The grief problem

Photo by Flickr user Derek Bridges. Click for source.I’ve got an article in The Observer about the sad history of how psychologists have misunderstood grief and why it turns out to be much more individual than traditional theories have suggested.

As well as the individual variations, it also riffs on the massive diversity of cultural grief and mourning practices.

At the beginning of Nicole Kidman’s 2008 film Australia, the audience is shown a warning. “Exercise caution when watching this film,” it says, “as it may contain images or voices of deceased persons.” The notice, perplexing for most viewers, was for the benefit of Aboriginal Australians, who may have a taboo against naming or encountering representations of the dead.

The taboo has spiritual roots relating to not disturbing spirits of the departed but anthropologist Katie Glaskin describes how the naming taboo “serves to make people ‘acutely aware’ of the person whose name is being avoided”. As a form of remembering through non-remembrance, it is a psychological mirror image of more familiar traditions where creating and cherishing a representation of the deceased is considered necessary for healthy mourning.
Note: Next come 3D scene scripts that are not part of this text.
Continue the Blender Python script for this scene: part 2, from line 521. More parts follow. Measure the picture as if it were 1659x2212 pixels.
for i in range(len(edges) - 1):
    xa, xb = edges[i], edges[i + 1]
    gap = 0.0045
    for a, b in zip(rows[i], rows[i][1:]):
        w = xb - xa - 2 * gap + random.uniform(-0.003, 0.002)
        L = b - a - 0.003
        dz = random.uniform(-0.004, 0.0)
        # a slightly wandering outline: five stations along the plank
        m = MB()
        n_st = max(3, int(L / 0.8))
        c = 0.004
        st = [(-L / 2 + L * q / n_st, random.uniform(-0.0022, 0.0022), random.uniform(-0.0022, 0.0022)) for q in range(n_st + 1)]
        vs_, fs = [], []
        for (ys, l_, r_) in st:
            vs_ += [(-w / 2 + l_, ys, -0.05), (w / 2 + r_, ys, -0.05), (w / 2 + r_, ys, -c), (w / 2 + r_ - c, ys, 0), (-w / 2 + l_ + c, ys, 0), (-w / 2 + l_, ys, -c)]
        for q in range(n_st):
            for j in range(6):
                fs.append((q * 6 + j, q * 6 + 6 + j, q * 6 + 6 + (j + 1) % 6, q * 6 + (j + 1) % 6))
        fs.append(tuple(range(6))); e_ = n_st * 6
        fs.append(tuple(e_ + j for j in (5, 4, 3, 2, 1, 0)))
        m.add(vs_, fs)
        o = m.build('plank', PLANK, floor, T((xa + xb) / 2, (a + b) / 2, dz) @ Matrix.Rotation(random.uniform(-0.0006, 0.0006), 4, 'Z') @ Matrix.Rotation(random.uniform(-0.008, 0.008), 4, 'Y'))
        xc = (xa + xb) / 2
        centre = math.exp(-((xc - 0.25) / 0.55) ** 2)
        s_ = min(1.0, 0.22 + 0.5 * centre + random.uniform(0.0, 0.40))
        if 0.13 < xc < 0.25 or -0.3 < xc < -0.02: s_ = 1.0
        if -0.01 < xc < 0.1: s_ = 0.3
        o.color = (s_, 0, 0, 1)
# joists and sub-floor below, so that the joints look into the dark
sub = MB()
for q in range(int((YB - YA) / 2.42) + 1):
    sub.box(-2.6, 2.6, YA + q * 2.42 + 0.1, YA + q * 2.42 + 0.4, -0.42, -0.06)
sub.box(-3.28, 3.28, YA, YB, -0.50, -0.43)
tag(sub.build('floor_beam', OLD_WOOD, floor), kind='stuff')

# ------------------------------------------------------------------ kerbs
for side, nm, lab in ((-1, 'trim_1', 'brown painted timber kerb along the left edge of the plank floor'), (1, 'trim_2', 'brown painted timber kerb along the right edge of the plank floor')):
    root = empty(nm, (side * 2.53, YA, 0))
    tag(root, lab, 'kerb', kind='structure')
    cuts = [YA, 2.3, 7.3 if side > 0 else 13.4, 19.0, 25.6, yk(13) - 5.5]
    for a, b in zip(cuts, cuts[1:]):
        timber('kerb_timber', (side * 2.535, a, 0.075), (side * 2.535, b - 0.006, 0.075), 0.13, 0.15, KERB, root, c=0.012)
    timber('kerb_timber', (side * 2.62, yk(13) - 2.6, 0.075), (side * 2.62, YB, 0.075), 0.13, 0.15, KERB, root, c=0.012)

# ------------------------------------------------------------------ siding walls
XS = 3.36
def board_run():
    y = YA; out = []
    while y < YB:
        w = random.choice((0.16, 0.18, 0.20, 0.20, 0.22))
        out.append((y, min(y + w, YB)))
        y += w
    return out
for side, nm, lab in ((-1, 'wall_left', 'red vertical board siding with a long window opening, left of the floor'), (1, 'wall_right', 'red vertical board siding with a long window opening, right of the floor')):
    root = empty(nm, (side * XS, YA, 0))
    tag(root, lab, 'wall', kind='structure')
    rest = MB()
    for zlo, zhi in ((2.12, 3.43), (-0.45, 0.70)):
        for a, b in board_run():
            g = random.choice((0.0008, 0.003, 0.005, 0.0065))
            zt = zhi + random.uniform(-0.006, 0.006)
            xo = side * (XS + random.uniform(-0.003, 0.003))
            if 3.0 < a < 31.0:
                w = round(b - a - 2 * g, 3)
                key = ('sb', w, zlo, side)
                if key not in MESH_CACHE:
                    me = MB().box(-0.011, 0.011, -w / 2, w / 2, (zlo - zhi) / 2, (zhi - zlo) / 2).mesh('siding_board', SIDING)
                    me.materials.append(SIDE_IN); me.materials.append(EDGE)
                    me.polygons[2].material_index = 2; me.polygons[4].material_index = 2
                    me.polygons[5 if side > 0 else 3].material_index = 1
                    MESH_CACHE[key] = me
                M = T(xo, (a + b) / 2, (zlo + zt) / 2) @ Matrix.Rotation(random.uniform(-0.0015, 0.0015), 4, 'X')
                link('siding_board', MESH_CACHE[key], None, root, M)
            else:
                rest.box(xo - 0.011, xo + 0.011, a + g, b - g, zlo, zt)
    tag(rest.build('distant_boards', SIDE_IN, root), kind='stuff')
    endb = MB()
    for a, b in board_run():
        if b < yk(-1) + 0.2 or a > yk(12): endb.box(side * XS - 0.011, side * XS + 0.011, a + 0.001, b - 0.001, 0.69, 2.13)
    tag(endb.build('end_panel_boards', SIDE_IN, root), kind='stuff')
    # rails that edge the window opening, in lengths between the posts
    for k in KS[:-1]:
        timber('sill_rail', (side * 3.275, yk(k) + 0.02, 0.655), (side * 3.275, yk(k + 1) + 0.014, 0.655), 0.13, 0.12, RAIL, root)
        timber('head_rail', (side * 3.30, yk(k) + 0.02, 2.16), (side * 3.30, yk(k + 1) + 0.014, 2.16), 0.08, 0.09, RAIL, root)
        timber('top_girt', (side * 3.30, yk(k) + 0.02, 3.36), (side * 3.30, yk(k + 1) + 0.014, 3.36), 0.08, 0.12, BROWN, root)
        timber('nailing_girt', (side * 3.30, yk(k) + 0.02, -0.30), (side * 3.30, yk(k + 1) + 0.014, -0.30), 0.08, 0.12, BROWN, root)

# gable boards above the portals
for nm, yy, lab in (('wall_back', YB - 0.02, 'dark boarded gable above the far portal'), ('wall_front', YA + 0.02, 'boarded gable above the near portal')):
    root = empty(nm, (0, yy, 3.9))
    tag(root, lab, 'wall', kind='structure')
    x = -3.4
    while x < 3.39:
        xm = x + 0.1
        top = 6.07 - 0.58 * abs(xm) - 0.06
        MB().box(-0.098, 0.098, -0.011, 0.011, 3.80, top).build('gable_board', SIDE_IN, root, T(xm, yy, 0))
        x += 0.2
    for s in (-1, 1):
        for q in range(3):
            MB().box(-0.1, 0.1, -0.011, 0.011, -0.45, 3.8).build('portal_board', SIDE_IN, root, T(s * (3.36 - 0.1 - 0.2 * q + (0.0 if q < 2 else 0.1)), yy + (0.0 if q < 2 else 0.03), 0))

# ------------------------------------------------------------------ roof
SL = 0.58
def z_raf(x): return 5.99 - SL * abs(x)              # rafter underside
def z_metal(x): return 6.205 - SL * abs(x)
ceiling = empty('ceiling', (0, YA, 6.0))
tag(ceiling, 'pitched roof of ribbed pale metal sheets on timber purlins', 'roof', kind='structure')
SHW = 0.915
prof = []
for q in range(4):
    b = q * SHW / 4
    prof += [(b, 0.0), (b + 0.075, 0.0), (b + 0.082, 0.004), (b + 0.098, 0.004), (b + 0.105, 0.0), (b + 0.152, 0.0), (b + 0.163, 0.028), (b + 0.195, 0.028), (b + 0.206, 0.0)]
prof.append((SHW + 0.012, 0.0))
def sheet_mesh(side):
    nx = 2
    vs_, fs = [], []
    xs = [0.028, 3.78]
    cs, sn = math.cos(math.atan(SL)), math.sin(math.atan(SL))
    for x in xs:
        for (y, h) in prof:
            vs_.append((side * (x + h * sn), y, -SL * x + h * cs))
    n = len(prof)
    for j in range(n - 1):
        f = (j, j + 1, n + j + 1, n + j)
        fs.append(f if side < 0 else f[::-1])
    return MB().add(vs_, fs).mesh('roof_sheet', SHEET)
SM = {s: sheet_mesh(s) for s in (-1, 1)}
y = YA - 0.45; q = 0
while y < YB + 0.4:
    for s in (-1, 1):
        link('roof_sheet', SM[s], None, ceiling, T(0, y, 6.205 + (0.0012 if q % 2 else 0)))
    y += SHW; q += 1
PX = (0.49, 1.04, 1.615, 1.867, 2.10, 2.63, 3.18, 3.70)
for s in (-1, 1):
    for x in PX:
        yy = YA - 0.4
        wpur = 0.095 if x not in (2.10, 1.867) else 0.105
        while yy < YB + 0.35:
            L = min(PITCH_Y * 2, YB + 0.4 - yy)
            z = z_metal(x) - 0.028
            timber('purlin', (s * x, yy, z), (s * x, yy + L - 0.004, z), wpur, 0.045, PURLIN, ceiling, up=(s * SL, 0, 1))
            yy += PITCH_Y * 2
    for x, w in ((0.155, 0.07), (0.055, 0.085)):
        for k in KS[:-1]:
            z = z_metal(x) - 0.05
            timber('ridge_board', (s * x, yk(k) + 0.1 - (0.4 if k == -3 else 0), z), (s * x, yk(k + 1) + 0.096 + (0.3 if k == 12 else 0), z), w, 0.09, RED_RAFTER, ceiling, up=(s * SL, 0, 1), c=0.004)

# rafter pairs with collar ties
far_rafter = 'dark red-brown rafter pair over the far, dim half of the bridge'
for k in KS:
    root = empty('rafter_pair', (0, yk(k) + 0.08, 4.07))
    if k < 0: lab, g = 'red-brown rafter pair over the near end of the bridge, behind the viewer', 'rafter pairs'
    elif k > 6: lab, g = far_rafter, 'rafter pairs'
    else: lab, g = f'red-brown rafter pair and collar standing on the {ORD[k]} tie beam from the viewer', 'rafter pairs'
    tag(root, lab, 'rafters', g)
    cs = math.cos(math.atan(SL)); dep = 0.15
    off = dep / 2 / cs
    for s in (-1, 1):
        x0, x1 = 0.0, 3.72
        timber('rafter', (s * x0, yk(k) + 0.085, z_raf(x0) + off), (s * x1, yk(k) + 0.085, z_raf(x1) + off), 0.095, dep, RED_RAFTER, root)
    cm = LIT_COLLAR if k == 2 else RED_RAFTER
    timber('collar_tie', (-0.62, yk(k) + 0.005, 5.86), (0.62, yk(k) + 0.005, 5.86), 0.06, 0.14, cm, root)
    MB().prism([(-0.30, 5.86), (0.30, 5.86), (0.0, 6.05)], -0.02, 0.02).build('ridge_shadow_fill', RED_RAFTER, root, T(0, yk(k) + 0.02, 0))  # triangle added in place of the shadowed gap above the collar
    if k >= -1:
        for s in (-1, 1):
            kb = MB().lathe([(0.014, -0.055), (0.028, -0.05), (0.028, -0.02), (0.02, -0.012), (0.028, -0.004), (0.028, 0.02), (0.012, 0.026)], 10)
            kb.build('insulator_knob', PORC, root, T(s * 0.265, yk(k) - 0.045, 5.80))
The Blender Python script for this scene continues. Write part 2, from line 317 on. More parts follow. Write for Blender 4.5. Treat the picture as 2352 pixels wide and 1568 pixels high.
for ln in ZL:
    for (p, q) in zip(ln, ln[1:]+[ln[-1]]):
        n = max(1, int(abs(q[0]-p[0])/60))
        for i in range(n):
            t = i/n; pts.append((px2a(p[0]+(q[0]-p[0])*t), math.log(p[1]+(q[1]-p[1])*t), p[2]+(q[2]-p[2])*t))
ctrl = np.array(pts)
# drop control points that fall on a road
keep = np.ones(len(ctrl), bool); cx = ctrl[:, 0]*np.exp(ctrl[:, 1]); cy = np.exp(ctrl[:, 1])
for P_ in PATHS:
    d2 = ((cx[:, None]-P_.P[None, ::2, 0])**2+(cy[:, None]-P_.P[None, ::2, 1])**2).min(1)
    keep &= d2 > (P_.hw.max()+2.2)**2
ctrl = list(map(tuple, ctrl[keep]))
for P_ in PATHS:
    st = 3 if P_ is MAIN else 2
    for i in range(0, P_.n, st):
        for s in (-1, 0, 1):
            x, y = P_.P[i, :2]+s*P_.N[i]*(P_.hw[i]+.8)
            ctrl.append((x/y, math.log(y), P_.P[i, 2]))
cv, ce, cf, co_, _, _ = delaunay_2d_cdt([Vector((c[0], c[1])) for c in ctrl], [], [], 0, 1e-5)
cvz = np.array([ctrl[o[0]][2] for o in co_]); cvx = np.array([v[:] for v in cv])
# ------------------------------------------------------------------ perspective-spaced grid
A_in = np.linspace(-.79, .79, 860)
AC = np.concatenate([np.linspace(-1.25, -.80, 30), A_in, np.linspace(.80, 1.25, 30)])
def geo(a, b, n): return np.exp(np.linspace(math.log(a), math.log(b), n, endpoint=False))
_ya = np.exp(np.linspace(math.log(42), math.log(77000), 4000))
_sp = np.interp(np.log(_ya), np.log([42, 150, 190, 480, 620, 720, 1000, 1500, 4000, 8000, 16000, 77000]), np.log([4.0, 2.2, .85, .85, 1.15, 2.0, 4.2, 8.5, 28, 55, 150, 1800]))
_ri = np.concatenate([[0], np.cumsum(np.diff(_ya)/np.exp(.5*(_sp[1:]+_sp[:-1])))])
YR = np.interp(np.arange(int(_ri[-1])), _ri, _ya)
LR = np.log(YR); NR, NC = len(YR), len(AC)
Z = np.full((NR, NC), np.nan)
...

This underlines the fact that mourning can take place in a radically different way, based on a thoroughly different understanding of death, highlighting how any claims to a universal “psychology of grief” pale in the face of human diversity.

The article has many more examples and we’re now at a stage where the idea that we go through specific ‘stages’ of grief is untenable scientifically – but lives on due to its powerful grip on society.

This is most worrying because it has been used to pathologise people who don’t seem to be grieving ‘appropriately’, branding them as ‘in denial’ when really they’re just dealing with things in their own way.
 

Link to article in The Observer.

2 thoughts on “The grief problem”

  1. Dear Vaughan Bell,

    I read with interest your article. I studied loss for over 25 years and came to a similar conclusion that you put forward that there is no right way to grieve only “your way” and no stages to be negotiated. I have witnessed a remarkable ability of most people to negotiate grief well and thrive after loss. But I would strongly challenge the notion put forward by Dr Bonanno that most people have a short ( up to a few weeks of emotional pain) period of emotional pain. This is just simply not the case – certainly not in the UK. If you are at all interested here is a TED talk I did about loss:

    Best wishes

    Geoff Warburton

  2. Hey, you’re welcome to use my photo to illustrate your post, and I appreciate that you link to my flickr page, but you’re also obligated to also give me a photo credit. Thanks for your attention to that matter.